[DIRECTION] Write out the whole listing again, exactly as given.

[DATA]
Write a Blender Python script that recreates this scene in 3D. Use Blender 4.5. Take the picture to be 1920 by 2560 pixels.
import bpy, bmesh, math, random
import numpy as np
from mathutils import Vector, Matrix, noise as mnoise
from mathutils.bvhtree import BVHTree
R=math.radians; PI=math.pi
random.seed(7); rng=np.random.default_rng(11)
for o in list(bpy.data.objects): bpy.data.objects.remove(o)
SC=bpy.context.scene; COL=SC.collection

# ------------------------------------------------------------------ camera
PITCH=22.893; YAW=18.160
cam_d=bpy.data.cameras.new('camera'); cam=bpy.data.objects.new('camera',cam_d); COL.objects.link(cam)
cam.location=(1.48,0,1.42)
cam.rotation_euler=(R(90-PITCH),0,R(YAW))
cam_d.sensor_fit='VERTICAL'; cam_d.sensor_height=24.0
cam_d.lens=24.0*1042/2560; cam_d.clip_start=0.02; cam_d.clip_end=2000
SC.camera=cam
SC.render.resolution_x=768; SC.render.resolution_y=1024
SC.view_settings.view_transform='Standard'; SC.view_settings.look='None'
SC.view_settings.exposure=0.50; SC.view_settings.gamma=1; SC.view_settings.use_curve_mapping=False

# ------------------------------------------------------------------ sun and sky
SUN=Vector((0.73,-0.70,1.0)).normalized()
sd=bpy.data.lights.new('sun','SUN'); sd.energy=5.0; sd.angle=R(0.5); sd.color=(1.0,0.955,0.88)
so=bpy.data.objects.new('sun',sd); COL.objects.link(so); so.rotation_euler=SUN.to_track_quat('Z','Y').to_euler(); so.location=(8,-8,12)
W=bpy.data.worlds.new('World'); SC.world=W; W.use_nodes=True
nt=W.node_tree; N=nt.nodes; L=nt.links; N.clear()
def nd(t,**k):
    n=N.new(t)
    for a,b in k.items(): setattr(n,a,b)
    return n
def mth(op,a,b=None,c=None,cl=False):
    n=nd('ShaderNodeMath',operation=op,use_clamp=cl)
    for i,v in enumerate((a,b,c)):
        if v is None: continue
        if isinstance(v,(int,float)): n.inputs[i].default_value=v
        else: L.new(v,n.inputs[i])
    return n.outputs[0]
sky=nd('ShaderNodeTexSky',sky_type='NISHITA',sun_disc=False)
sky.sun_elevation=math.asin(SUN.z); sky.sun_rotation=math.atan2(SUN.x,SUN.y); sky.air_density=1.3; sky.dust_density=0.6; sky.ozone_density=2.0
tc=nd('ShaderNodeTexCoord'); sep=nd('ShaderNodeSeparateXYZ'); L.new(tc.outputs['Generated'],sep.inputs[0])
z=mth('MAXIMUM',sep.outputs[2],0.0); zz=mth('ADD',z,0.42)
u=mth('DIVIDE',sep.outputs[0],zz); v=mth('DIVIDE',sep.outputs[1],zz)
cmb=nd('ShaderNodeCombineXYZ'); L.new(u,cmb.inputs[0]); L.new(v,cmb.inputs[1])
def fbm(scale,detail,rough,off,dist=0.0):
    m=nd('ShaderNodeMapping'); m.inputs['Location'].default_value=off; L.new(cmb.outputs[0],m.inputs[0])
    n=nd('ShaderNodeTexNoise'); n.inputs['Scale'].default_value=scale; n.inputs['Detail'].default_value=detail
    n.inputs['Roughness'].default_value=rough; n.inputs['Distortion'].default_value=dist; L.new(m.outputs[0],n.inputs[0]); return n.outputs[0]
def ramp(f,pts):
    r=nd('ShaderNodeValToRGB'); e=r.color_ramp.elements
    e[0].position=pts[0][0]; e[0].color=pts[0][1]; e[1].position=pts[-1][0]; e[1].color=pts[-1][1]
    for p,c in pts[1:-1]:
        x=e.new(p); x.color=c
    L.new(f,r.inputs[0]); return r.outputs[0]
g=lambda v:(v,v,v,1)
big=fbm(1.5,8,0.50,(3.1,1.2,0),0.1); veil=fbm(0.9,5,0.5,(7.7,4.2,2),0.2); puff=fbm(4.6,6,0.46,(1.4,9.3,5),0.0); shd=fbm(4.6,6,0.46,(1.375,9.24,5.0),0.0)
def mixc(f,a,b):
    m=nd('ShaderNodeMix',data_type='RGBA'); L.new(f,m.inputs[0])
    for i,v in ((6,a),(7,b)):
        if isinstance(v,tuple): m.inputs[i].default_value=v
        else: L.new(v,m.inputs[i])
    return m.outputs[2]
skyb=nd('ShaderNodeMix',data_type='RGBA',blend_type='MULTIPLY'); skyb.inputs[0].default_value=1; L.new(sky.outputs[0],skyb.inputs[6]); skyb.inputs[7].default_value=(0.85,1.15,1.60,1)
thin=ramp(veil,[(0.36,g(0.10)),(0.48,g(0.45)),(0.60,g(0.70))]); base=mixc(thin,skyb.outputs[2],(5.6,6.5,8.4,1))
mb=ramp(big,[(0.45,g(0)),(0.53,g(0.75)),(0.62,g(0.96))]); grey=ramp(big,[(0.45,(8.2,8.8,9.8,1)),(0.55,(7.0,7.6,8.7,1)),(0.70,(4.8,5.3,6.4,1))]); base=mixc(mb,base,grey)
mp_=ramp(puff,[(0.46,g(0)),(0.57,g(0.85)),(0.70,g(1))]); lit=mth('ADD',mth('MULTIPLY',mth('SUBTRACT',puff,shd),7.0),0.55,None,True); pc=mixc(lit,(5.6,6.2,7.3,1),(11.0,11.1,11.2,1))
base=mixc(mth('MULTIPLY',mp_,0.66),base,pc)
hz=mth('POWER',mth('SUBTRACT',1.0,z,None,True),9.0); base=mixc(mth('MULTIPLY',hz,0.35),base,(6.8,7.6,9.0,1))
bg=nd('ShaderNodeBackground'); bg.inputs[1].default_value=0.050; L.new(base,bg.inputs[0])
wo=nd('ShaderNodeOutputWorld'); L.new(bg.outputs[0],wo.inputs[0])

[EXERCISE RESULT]
Write a Blender Python script that recreates this scene in 3D. Use Blender 4.5. Take the picture to be 1920 by 2560 pixels.
import bpy, bmesh, math, random
import numpy as np
from mathutils import Vector, Matrix, noise as mnoise
from mathutils.bvhtree import BVHTree
R=math.radians; PI=math.pi
random.seed(7); rng=np.random.default_rng(11)
for o in list(bpy.data.objects): bpy.data.objects.remove(o)
SC=bpy.context.scene; COL=SC.collection

# ------------------------------------------------------------------ camera
PITCH=22.893; YAW=18.160
cam_d=bpy.data.cameras.new('camera'); cam=bpy.data.objects.new('camera',cam_d); COL.objects.link(cam)
cam.location=(1.48,0,1.42)
cam.rotation_euler=(R(90-PITCH),0,R(YAW))
cam_d.sensor_fit='VERTICAL'; cam_d.sensor_height=24.0
cam_d.lens=24.0*1042/2560; cam_d.clip_start=0.02; cam_d.clip_end=2000
SC.camera=cam
SC.render.resolution_x=768; SC.render.resolution_y=1024
SC.view_settings.view_transform='Standard'; SC.view_settings.look='None'
SC.view_settings.exposure=0.50; SC.view_settings.gamma=1; SC.view_settings.use_curve_mapping=False

# ------------------------------------------------------------------ sun and sky
SUN=Vector((0.73,-0.70,1.0)).normalized()
sd=bpy.data.lights.new('sun','SUN'); sd.energy=5.0; sd.angle=R(0.5); sd.color=(1.0,0.955,0.88)
so=bpy.data.objects.new('sun',sd); COL.objects.link(so); so.rotation_euler=SUN.to_track_quat('Z','Y').to_euler(); so.location=(8,-8,12)
W=bpy.data.worlds.new('World'); SC.world=W; W.use_nodes=True
nt=W.node_tree; N=nt.nodes; L=nt.links; N.clear()
def nd(t,**k):
    n=N.new(t)
    for a,b in k.items(): setattr(n,a,b)
    return n
def mth(op,a,b=None,c=None,cl=False):
    n=nd('ShaderNodeMath',operation=op,use_clamp=cl)
    for i,v in enumerate((a,b,c)):
        if v is None: continue
        if isinstance(v,(int,float)): n.inputs[i].default_value=v
        else: L.new(v,n.inputs[i])
    return n.outputs[0]
sky=nd('ShaderNodeTexSky',sky_type='NISHITA',sun_disc=False)
sky.sun_elevation=math.asin(SUN.z); sky.sun_rotation=math.atan2(SUN.x,SUN.y); sky.air_density=1.3; sky.dust_density=0.6; sky.ozone_density=2.0
tc=nd('ShaderNodeTexCoord'); sep=nd('ShaderNodeSeparateXYZ'); L.new(tc.outputs['Generated'],sep.inputs[0])
z=mth('MAXIMUM',sep.outputs[2],0.0); zz=mth('ADD',z,0.42)
u=mth('DIVIDE',sep.outputs[0],zz); v=mth('DIVIDE',sep.outputs[1],zz)
cmb=nd('ShaderNodeCombineXYZ'); L.new(u,cmb.inputs[0]); L.new(v,cmb.inputs[1])
def fbm(scale,detail,rough,off,dist=0.0):
    m=nd('ShaderNodeMapping'); m.inputs['Location'].default_value=off; L.new(cmb.outputs[0],m.inputs[0])
    n=nd('ShaderNodeTexNoise'); n.inputs['Scale'].default_value=scale; n.inputs['Detail'].default_value=detail
    n.inputs['Roughness'].default_value=rough; n.inputs['Distortion'].default_value=dist; L.new(m.outputs[0],n.inputs[0]); return n.outputs[0]
def ramp(f,pts):
    r=nd('ShaderNodeValToRGB'); e=r.color_ramp.elements
    e[0].position=pts[0][0]; e[0].color=pts[0][1]; e[1].position=pts[-1][0]; e[1].color=pts[-1][1]
    for p,c in pts[1:-1]:
        x=e.new(p); x.color=c
    L.new(f,r.inputs[0]); return r.outputs[0]
g=lambda v:(v,v,v,1)
big=fbm(1.5,8,0.50,(3.1,1.2,0),0.1); veil=fbm(0.9,5,0.5,(7.7,4.2,2),0.2); puff=fbm(4.6,6,0.46,(1.4,9.3,5),0.0); shd=fbm(4.6,6,0.46,(1.375,9.24,5.0),0.0)
def mixc(f,a,b):
    m=nd('ShaderNodeMix',data_type='RGBA'); L.new(f,m.inputs[0])
    for i,v in ((6,a),(7,b)):
        if isinstance(v,tuple): m.inputs[i].default_value=v
        else: L.new(v,m.inputs[i])
    return m.outputs[2]
skyb=nd('ShaderNodeMix',data_type='RGBA',blend_type='MULTIPLY'); skyb.inputs[0].default_value=1; L.new(sky.outputs[0],skyb.inputs[6]); skyb.inputs[7].default_value=(0.85,1.15,1.60,1)
thin=ramp(veil,[(0.36,g(0.10)),(0.48,g(0.45)),(0.60,g(0.70))]); base=mixc(thin,skyb.outputs[2],(5.6,6.5,8.4,1))
mb=ramp(big,[(0.45,g(0)),(0.53,g(0.75)),(0.62,g(0.96))]); grey=ramp(big,[(0.45,(8.2,8.8,9.8,1)),(0.55,(7.0,7.6,8.7,1)),(0.70,(4.8,5.3,6.4,1))]); base=mixc(mb,base,grey)
mp_=ramp(puff,[(0.46,g(0)),(0.57,g(0.85)),(0.70,g(1))]); lit=mth('ADD',mth('MULTIPLY',mth('SUBTRACT',puff,shd),7.0),0.55,None,True); pc=mixc(lit,(5.6,6.2,7.3,1),(11.0,11.1,11.2,1))
base=mixc(mth('MULTIPLY',mp_,0.66),base,pc)
hz=mth('POWER',mth('SUBTRACT',1.0,z,None,True),9.0); base=mixc(mth('MULTIPLY',hz,0.35),base,(6.8,7.6,9.0,1))
bg=nd('ShaderNodeBackground'); bg.inputs[1].default_value=0.050; L.new(base,bg.inputs[0])
wo=nd('ShaderNodeOutputWorld'); L.new(bg.outputs[0],wo.inputs[0])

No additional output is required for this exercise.